**Task to carry out**
Your task is to output the listing word for word, with pictures excluded.
** BEGIN **
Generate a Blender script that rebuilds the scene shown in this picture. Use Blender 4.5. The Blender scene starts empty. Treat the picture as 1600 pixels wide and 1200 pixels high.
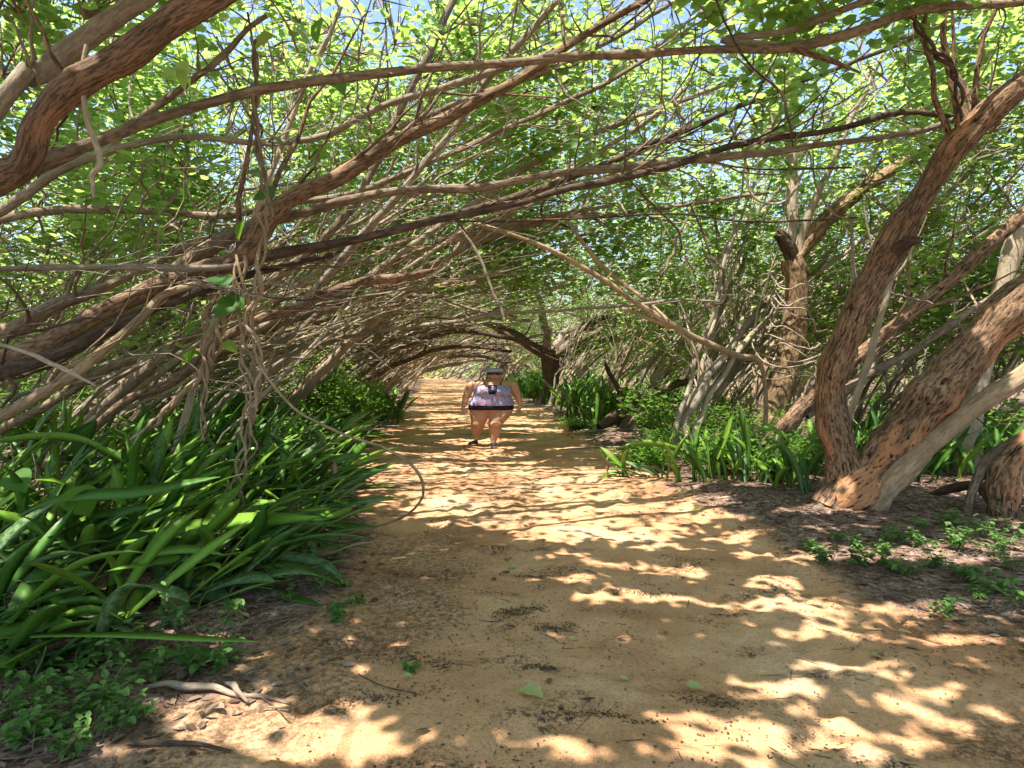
import bpy, bmesh, math
import numpy as np
from mathutils import Vector, kdtree
from math import radians as R, pi, sin, cos

SC = bpy.context.scene
COL = SC.collection
# ------------------------------------------------------------------ camera
F = 1000.0                       # focal length in pixels of the 1600 px wide picture
PITCH = math.atan2(27, F)
CAMZ = 1.65
cam_d = bpy.data.cameras.new("camera")
cam_d.sensor_width = 36.0
cam_d.lens = 36.0 * F / 1600.0
cam_d.clip_start = 0.05
cam_d.clip_end = 2000
cam = bpy.data.objects.new("camera", cam_d)
COL.objects.link(cam)
cam.location = (0, 0, CAMZ)
cam.rotation_euler = (pi / 2 - PITCH, 0, 0)
SC.camera = cam
# ------------------------------------------------------------------ light
SUN = np.array([-0.20, -0.24, 0.94])
SUN /= np.linalg.norm(SUN)       # direction towards the sun
wd = bpy.data.worlds.new("World")
SC.world = wd
wd.use_nodes = True
nt = wd.node_tree
nt.nodes.clear()
sky = nt.nodes.new("ShaderNodeTexSky")
sky.sky_type = 'NISHITA'
sky.sun_disc = False
sky.sun_elevation = math.asin(SUN[2])
sky.sun_rotation = math.atan2(SUN[0], SUN[1])
bg = nt.nodes.new("ShaderNodeBackground")
bg.inputs[1].default_value = 0.15
wo = nt.nodes.new("ShaderNodeOutputWorld")
nt.links.new(sky.outputs[0], bg.inputs[0])
nt.links.new(bg.outputs[0], wo.inputs[0])
sl = bpy.data.lights.new("sun", 'SUN')
sl.energy = 5.0
sl.angle = R(0.53)
sl.color = (1.0, 0.94, 0.87)
so = bpy.data.objects.new("sun", sl)
COL.objects.link(so)
so.rotation_euler = Vector(SUN).to_track_quat('Z', 'Y').to_euler()
so.location = (0, 0, 40)
SC.view_settings.view_transform = 'Standard'
SC.view_settings.look = 'None'
SC.view_settings.gamma = 1
SC.view_settings.exposure = 1.35
SC.cycles.max_bounces = 7
SC.cycles.diffuse_bounces = 4
SC.cycles.transmission_bounces = 4
SC.cycles.glossy_bounces = 2
SC.cycles.use_denoising = True
SC.cycles.sample_clamp_indirect = 6

rng = np.random.default_rng(11)


def uni(a, b, n=None):
    return rng.uniform(a, b, n)


# ------------------------------------------------------------------ projection helpers (design time)
def at(px, py, d):
    """world point at forward distance d (metres) seen at pixel px, py of the 1600x1200 photograph"""
    u, v = (px - 800) / F, (600 - py) / F
    dy = cos(PITCH) + v * sin(PITCH)
    dz = -sin(PITCH) + v * cos(PITCH)
    s = d / dy
    return np.array([u * s, d, CAMZ + dz * s])


def gxy(px, py):
    """ground point under pixel"""
    u, v = (px - 800) / F, (600 - py) / F
    dy = cos(PITCH) + v * sin(PITCH)
    dz = -sin(PITCH) + v * cos(PITCH)
    s = CAMZ / -dz
    return u * s, dy * s


def to_px(x, y, z):
    yy, zz = y, z - CAMZ
    f = yy * cos(PITCH) - zz * sin(PITCH)
    up = yy * sin(PITCH) + zz * cos(PITCH)
    f = np.where(np.abs(f) < 1e-3, 1e-3, f)
    return 800 + F * x / f, 600 - F * up / f, f


# ------------------------------------------------------------------ numpy noise
def _hash(ix, iy, iz, s):
    h = (ix.astype(np.int64) * 374761393 + iy.astype(np.int64) * 668265263 + iz.astype(np.int64) * 2147483647 + s * 974634777)
    h = (h ^ (h >> 13)) * 1274126177
    h = h ^ (h >> 16)
    return (h & 0xffff) / 65535.0


def vnoise(x, y, z=None, s=0):
    x = np.asarray(x, float); y = np.asarray(y, float)
    z = np.zeros_like(x) if z is None else np.asarray(z, float)
    ix, iy, iz = np.floor(x), np.floor(y), np.floor(z)
    fx, fy, fz = x - ix, y - iy, z - iz
    fx, fy, fz = [f * f * (3 - 2 * f) for f in (fx, fy, fz)]
    r = 0
    for a in (0, 1):
        for b in (0, 1):
            for c in (0, 1):
                r = r + _hash(ix + a, iy + b, iz + c, s) * (fx if a else 1 - fx) * (fy if b else 1 - fy) * (fz if c else 1 - fz)
    return r


def fbm(x, y, z=None, s=0, o=3):
    r, a, t = 0, 1.0, 0
    zz = None
    for i in range(o):
        k = 2.03 ** i
        zz = None if z is None else z * k
        r = r + a * vnoise(x * k, y * k, zz, s + i * 7)
        t += a
        a *= 0.5
    return r / t


# ------------------------------------------------------------------ object helpers
def tag(o, label=None, cat=None, group=None, kind=None):
    if label: o["label"] = label
    if cat: o["category"] = cat
    if group: o["group"] = group
    if kind: o["kind"] = kind
    return o


def empty(name, loc):
    o = bpy.data.objects.new(name, None)
    o.empty_display_size = 0.1
    o.location = Vector([float(v) for v in loc])
    COL.objects.link(o)
    return o


def quadmesh(name, V, Q, mat, parent=None, attrs=None, smooth=True, mats=None, mi=None):
    """one mesh object from vertices V (n,3) and quads Q (m,4)"""
    V = np.asarray(V, np.float64).reshape(-1, 3)
    Q = np.asarray(Q, np.int32).reshape(-1, 4)
    off = np.zeros(3)
    if parent is not None:
        p = parent
        while p is not None:
            off = off + np.array(p.location)
            p = p.parent
    me = bpy.data.meshes.new(name)
    me.vertices.add(len(V))
    me.vertices.foreach_set("co", (V - off).astype(np.float32).ravel())
    me.loops.add(len(Q) * 4)
    me.loops.foreach_set("vertex_index", Q.ravel())
    me.polygons.add(len(Q))
    me.polygons.foreach_set("loop_start", np.arange(len(Q), dtype=np.int32) * 4)
    me.polygons.foreach_set("use_smooth", np.full(len(Q), smooth, bool))
    for m in (mats or [mat]):
        me.materials.append(m)
    if mi is not None:
        me.polygons.foreach_set("material_index", np.asarray(mi, np.int32))
    for k, a in (attrs or {}).items():
        a = np.asarray(a, np.float32)
        if a.ndim == 1:
            at_ = me.attributes.new(k, 'FLOAT', 'POINT')
            at_.data.foreach_set("value", a)
        else:
            at_ = me.attributes.new(k, 'FLOAT_VECTOR', 'POINT')
            at_.data.foreach_set("vector", a.ravel())
    me.update(calc_edges=True)
    me.validate()
    o = bpy.data.objects.new(name, me)
    COL.objects.link(o)
    if parent is not None:
        o.parent = parent
    return o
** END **
**The completed task**
Generate a Blender script that rebuilds the scene shown in this picture. Use Blender 4.5. The Blender scene starts empty. Treat the picture as 1600 pixels wide and 1200 pixels high.
import bpy, bmesh, math
import numpy as np
from mathutils import Vector, kdtree
from math import radians as R, pi, sin, cos

SC = bpy.context.scene
COL = SC.collection
# ------------------------------------------------------------------ camera
F = 1000.0                       # focal length in pixels of the 1600 px wide picture
PITCH = math.atan2(27, F)
CAMZ = 1.65
cam_d = bpy.data.cameras.new("camera")
cam_d.sensor_width = 36.0
cam_d.lens = 36.0 * F / 1600.0
cam_d.clip_start = 0.05
cam_d.clip_end = 2000
cam = bpy.data.objects.new("camera", cam_d)
COL.objects.link(cam)
cam.location = (0, 0, CAMZ)
cam.rotation_euler = (pi / 2 - PITCH, 0, 0)
SC.camera = cam
# ------------------------------------------------------------------ light
SUN = np.array([-0.20, -0.24, 0.94])
SUN /= np.linalg.norm(SUN)       # direction towards the sun
wd = bpy.data.worlds.new("World")
SC.world = wd
wd.use_nodes = True
nt = wd.node_tree
nt.nodes.clear()
sky = nt.nodes.new("ShaderNodeTexSky")
sky.sky_type = 'NISHITA'
sky.sun_disc = False
sky.sun_elevation = math.asin(SUN[2])
sky.sun_rotation = math.atan2(SUN[0], SUN[1])
bg = nt.nodes.new("ShaderNodeBackground")
bg.inputs[1].default_value = 0.15
wo = nt.nodes.new("ShaderNodeOutputWorld")
nt.links.new(sky.outputs[0], bg.inputs[0])
nt.links.new(bg.outputs[0], wo.inputs[0])
sl = bpy.data.lights.new("sun", 'SUN')
sl.energy = 5.0
sl.angle = R(0.53)
sl.color = (1.0, 0.94, 0.87)
so = bpy.data.objects.new("sun", sl)
COL.objects.link(so)
so.rotation_euler = Vector(SUN).to_track_quat('Z', 'Y').to_euler()
so.location = (0, 0, 40)
SC.view_settings.view_transform = 'Standard'
SC.view_settings.look = 'None'
SC.view_settings.gamma = 1
SC.view_settings.exposure = 1.35
SC.cycles.max_bounces = 7
SC.cycles.diffuse_bounces = 4
SC.cycles.transmission_bounces = 4
SC.cycles.glossy_bounces = 2
SC.cycles.use_denoising = True
SC.cycles.sample_clamp_indirect = 6

rng = np.random.default_rng(11)


def uni(a, b, n=None):
    return rng.uniform(a, b, n)


# ------------------------------------------------------------------ projection helpers (design time)
def at(px, py, d):
    """world point at forward distance d (metres) seen at pixel px, py of the 1600x1200 photograph"""
    u, v = (px - 800) / F, (600 - py) / F
    dy = cos(PITCH) + v * sin(PITCH)
    dz = -sin(PITCH) + v * cos(PITCH)
    s = d / dy
    return np.array([u * s, d, CAMZ + dz * s])


def gxy(px, py):
    """ground point under pixel"""
    u, v = (px - 800) / F, (600 - py) / F
    dy = cos(PITCH) + v * sin(PITCH)
    dz = -sin(PITCH) + v * cos(PITCH)
    s = CAMZ / -dz
    return u * s, dy * s


def to_px(x, y, z):
    yy, zz = y, z - CAMZ
    f = yy * cos(PITCH) - zz * sin(PITCH)
    up = yy * sin(PITCH) + zz * cos(PITCH)
    f = np.where(np.abs(f) < 1e-3, 1e-3, f)
    return 800 + F * x / f, 600 - F * up / f, f


# ------------------------------------------------------------------ numpy noise
def _hash(ix, iy, iz, s):
    h = (ix.astype(np.int64) * 374761393 + iy.astype(np.int64) * 668265263 + iz.astype(np.int64) * 2147483647 + s * 974634777)
    h = (h ^ (h >> 13)) * 1274126177
    h = h ^ (h >> 16)
    return (h & 0xffff) / 65535.0


def vnoise(x, y, z=None, s=0):
    x = np.asarray(x, float); y = np.asarray(y, float)
    z = np.zeros_like(x) if z is None else np.asarray(z, float)
    ix, iy, iz = np.floor(x), np.floor(y), np.floor(z)
    fx, fy, fz = x - ix, y - iy, z - iz
    fx, fy, fz = [f * f * (3 - 2 * f) for f in (fx, fy, fz)]
    r = 0
    for a in (0, 1):
        for b in (0, 1):
            for c in (0, 1):
                r = r + _hash(ix + a, iy + b, iz + c, s) * (fx if a else 1 - fx) * (fy if b else 1 - fy) * (fz if c else 1 - fz)
    return r


def fbm(x, y, z=None, s=0, o=3):
    r, a, t = 0, 1.0, 0
    zz = None
    for i in range(o):
        k = 2.03 ** i
        zz = None if z is None else z * k
        r = r + a * vnoise(x * k, y * k, zz, s + i * 7)
        t += a
        a *= 0.5
    return r / t


# ------------------------------------------------------------------ object helpers
def tag(o, label=None, cat=None, group=None, kind=None):
    if label: o["label"] = label
    if cat: o["category"] = cat
    if group: o["group"] = group
    if kind: o["kind"] = kind
    return o


def empty(name, loc):
    o = bpy.data.objects.new(name, None)
    o.empty_display_size = 0.1
    o.location = Vector([float(v) for v in loc])
    COL.objects.link(o)
    return o


def quadmesh(name, V, Q, mat, parent=None, attrs=None, smooth=True, mats=None, mi=None):
    """one mesh object from vertices V (n,3) and quads Q (m,4)"""
    V = np.asarray(V, np.float64).reshape(-1, 3)
    Q = np.asarray(Q, np.int32).reshape(-1, 4)
    off = np.zeros(3)
    if parent is not None:
        p = parent
        while p is not None:
            off = off + np.array(p.location)
            p = p.parent
    me = bpy.data.meshes.new(name)
    me.vertices.add(len(V))
    me.vertices.foreach_set("co", (V - off).astype(np.float32).ravel())
    me.loops.add(len(Q) * 4)
    me.loops.foreach_set("vertex_index", Q.ravel())
    me.polygons.add(len(Q))
    me.polygons.foreach_set("loop_start", np.arange(len(Q), dtype=np.int32) * 4)
    me.polygons.foreach_set("use_smooth", np.full(len(Q), smooth, bool))
    for m in (mats or [mat]):
        me.materials.append(m)
    if mi is not None:
        me.polygons.foreach_set("material_index", np.asarray(mi, np.int32))
    for k, a in (attrs or {}).items():
        a = np.asarray(a, np.float32)
        if a.ndim == 1:
            at_ = me.attributes.new(k, 'FLOAT', 'POINT')
            at_.data.foreach_set("value", a)
        else:
            at_ = me.attributes.new(k, 'FLOAT_VECTOR', 'POINT')
            at_.data.foreach_set("vector", a.ravel())
    me.update(calc_edges=True)
    me.validate()
    o = bpy.data.objects.new(name, me)
    COL.objects.link(o)
    if parent is not None:
        o.parent = parent
    return o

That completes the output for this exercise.